__What is expected__.
Write the data out again in full, with no departure from the original.

........

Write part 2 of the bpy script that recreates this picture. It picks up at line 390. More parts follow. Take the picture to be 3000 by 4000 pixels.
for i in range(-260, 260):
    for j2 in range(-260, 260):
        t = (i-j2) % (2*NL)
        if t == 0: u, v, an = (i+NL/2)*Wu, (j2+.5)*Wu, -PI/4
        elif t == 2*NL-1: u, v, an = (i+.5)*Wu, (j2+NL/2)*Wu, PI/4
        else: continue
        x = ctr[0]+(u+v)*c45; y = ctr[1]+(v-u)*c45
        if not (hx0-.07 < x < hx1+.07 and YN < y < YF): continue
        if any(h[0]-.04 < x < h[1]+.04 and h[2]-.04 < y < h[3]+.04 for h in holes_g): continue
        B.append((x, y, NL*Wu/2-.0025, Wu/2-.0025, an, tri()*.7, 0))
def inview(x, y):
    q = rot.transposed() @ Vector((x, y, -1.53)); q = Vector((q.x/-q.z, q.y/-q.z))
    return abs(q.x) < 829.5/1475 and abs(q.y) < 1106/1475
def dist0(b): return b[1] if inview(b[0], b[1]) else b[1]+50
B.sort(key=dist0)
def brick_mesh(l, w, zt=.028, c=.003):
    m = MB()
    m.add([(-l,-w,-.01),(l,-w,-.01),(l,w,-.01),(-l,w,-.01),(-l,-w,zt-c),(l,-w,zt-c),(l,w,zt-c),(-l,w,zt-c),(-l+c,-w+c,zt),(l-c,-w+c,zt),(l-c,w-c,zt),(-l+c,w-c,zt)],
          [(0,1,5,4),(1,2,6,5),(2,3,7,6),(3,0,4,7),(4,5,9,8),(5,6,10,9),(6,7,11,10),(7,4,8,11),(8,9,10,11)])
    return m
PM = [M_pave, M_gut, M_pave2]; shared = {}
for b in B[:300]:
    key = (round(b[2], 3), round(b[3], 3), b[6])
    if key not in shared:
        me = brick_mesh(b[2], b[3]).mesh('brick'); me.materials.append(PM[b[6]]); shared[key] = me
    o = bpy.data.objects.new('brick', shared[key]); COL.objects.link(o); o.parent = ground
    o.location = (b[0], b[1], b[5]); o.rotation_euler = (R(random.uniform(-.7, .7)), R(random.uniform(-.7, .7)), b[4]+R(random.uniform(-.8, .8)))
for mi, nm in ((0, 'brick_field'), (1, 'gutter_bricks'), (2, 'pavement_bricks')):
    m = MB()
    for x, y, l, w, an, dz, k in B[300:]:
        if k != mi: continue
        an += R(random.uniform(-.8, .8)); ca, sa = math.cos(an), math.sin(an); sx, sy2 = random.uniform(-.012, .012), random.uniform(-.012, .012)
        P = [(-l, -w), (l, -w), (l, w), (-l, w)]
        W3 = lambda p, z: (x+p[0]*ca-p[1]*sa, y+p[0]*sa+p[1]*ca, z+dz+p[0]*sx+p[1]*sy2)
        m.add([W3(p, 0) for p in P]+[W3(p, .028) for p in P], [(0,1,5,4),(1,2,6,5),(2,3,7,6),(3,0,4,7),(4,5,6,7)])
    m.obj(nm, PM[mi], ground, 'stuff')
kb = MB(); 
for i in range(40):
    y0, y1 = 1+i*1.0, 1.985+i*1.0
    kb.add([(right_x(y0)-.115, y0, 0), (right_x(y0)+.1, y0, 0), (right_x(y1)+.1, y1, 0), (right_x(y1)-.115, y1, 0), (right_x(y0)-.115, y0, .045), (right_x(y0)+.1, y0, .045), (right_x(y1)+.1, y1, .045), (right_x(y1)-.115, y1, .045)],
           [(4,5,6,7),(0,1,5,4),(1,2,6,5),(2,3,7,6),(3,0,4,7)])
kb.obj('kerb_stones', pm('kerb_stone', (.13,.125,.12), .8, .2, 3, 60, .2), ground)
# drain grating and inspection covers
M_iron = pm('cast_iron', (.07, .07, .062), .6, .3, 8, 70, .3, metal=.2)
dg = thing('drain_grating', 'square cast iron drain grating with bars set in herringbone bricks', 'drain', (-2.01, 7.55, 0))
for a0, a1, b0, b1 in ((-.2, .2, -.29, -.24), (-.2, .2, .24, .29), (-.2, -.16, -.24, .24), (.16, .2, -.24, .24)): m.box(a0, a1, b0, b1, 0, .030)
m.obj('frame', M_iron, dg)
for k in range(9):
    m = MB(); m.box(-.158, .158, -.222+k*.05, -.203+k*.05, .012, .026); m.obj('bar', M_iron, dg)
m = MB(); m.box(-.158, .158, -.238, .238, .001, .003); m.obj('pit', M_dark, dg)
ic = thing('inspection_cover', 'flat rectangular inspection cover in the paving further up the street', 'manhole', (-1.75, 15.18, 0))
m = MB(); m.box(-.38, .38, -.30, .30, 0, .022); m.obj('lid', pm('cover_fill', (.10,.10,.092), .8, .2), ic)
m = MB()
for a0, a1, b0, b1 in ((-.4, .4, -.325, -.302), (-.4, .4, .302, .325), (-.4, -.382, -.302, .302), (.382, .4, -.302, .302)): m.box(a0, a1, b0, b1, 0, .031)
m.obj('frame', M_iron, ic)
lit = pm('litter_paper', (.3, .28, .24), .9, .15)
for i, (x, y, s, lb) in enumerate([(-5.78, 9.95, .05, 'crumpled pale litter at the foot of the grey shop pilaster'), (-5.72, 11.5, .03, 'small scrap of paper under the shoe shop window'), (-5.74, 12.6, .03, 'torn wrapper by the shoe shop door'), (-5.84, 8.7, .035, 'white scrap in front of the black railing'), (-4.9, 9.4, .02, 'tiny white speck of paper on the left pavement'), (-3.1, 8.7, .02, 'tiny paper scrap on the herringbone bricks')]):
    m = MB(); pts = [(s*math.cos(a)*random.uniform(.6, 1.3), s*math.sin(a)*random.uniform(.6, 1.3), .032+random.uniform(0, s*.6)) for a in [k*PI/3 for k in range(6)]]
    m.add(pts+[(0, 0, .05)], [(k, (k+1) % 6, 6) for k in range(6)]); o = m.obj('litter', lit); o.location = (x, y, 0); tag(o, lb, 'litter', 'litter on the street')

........

__The reply__.
Write part 2 of the bpy script that recreates this picture. It picks up at line 390. More parts follow. Take the picture to be 3000 by 4000 pixels.
for i in range(-260, 260):
    for j2 in range(-260, 260):
        t = (i-j2) % (2*NL)
        if t == 0: u, v, an = (i+NL/2)*Wu, (j2+.5)*Wu, -PI/4
        elif t == 2*NL-1: u, v, an = (i+.5)*Wu, (j2+NL/2)*Wu, PI/4
        else: continue
        x = ctr[0]+(u+v)*c45; y = ctr[1]+(v-u)*c45
        if not (hx0-.07 < x < hx1+.07 and YN < y < YF): continue
        if any(h[0]-.04 < x < h[1]+.04 and h[2]-.04 < y < h[3]+.04 for h in holes_g): continue
        B.append((x, y, NL*Wu/2-.0025, Wu/2-.0025, an, tri()*.7, 0))
def inview(x, y):
    q = rot.transposed() @ Vector((x, y, -1.53)); q = Vector((q.x/-q.z, q.y/-q.z))
    return abs(q.x) < 829.5/1475 and abs(q.y) < 1106/1475
def dist0(b): return b[1] if inview(b[0], b[1]) else b[1]+50
B.sort(key=dist0)
def brick_mesh(l, w, zt=.028, c=.003):
    m = MB()
    m.add([(-l,-w,-.01),(l,-w,-.01),(l,w,-.01),(-l,w,-.01),(-l,-w,zt-c),(l,-w,zt-c),(l,w,zt-c),(-l,w,zt-c),(-l+c,-w+c,zt),(l-c,-w+c,zt),(l-c,w-c,zt),(-l+c,w-c,zt)],
          [(0,1,5,4),(1,2,6,5),(2,3,7,6),(3,0,4,7),(4,5,9,8),(5,6,10,9),(6,7,11,10),(7,4,8,11),(8,9,10,11)])
    return m
PM = [M_pave, M_gut, M_pave2]; shared = {}
for b in B[:300]:
    key = (round(b[2], 3), round(b[3], 3), b[6])
    if key not in shared:
        me = brick_mesh(b[2], b[3]).mesh('brick'); me.materials.append(PM[b[6]]); shared[key] = me
    o = bpy.data.objects.new('brick', shared[key]); COL.objects.link(o); o.parent = ground
    o.location = (b[0], b[1], b[5]); o.rotation_euler = (R(random.uniform(-.7, .7)), R(random.uniform(-.7, .7)), b[4]+R(random.uniform(-.8, .8)))
for mi, nm in ((0, 'brick_field'), (1, 'gutter_bricks'), (2, 'pavement_bricks')):
    m = MB()
    for x, y, l, w, an, dz, k in B[300:]:
        if k != mi: continue
        an += R(random.uniform(-.8, .8)); ca, sa = math.cos(an), math.sin(an); sx, sy2 = random.uniform(-.012, .012), random.uniform(-.012, .012)
        P = [(-l, -w), (l, -w), (l, w), (-l, w)]
        W3 = lambda p, z: (x+p[0]*ca-p[1]*sa, y+p[0]*sa+p[1]*ca, z+dz+p[0]*sx+p[1]*sy2)
        m.add([W3(p, 0) for p in P]+[W3(p, .028) for p in P], [(0,1,5,4),(1,2,6,5),(2,3,7,6),(3,0,4,7),(4,5,6,7)])
    m.obj(nm, PM[mi], ground, 'stuff')
kb = MB(); 
for i in range(40):
    y0, y1 = 1+i*1.0, 1.985+i*1.0
    kb.add([(right_x(y0)-.115, y0, 0), (right_x(y0)+.1, y0, 0), (right_x(y1)+.1, y1, 0), (right_x(y1)-.115, y1, 0), (right_x(y0)-.115, y0, .045), (right_x(y0)+.1, y0, .045), (right_x(y1)+.1, y1, .045), (right_x(y1)-.115, y1, .045)],
           [(4,5,6,7),(0,1,5,4),(1,2,6,5),(2,3,7,6),(3,0,4,7)])
kb.obj('kerb_stones', pm('kerb_stone', (.13,.125,.12), .8, .2, 3, 60, .2), ground)
# drain grating and inspection covers
M_iron = pm('cast_iron', (.07, .07, .062), .6, .3, 8, 70, .3, metal=.2)
dg = thing('drain_grating', 'square cast iron drain grating with bars set in herringbone bricks', 'drain', (-2.01, 7.55, 0))
for a0, a1, b0, b1 in ((-.2, .2, -.29, -.24), (-.2, .2, .24, .29), (-.2, -.16, -.24, .24), (.16, .2, -.24, .24)): m.box(a0, a1, b0, b1, 0, .030)
m.obj('frame', M_iron, dg)
for k in range(9):
    m = MB(); m.box(-.158, .158, -.222+k*.05, -.203+k*.05, .012, .026); m.obj('bar', M_iron, dg)
m = MB(); m.box(-.158, .158, -.238, .238, .001, .003); m.obj('pit', M_dark, dg)
ic = thing('inspection_cover', 'flat rectangular inspection cover in the paving further up the street', 'manhole', (-1.75, 15.18, 0))
m = MB(); m.box(-.38, .38, -.30, .30, 0, .022); m.obj('lid', pm('cover_fill', (.10,.10,.092), .8, .2), ic)
m = MB()
for a0, a1, b0, b1 in ((-.4, .4, -.325, -.302), (-.4, .4, .302, .325), (-.4, -.382, -.302, .302), (.382, .4, -.302, .302)): m.box(a0, a1, b0, b1, 0, .031)
m.obj('frame', M_iron, ic)
lit = pm('litter_paper', (.3, .28, .24), .9, .15)
for i, (x, y, s, lb) in enumerate([(-5.78, 9.95, .05, 'crumpled pale litter at the foot of the grey shop pilaster'), (-5.72, 11.5, .03, 'small scrap of paper under the shoe shop window'), (-5.74, 12.6, .03, 'torn wrapper by the shoe shop door'), (-5.84, 8.7, .035, 'white scrap in front of the black railing'), (-4.9, 9.4, .02, 'tiny white speck of paper on the left pavement'), (-3.1, 8.7, .02, 'tiny paper scrap on the herringbone bricks')]):
    m = MB(); pts = [(s*math.cos(a)*random.uniform(.6, 1.3), s*math.sin(a)*random.uniform(.6, 1.3), .032+random.uniform(0, s*.6)) for a in [k*PI/3 for k in range(6)]]
    m.add(pts+[(0, 0, .05)], [(k, (k+1) % 6, 6) for k in range(6)]); o = m.obj('litter', lit); o.location = (x, y, 0); tag(o, lb, 'litter', 'litter on the street')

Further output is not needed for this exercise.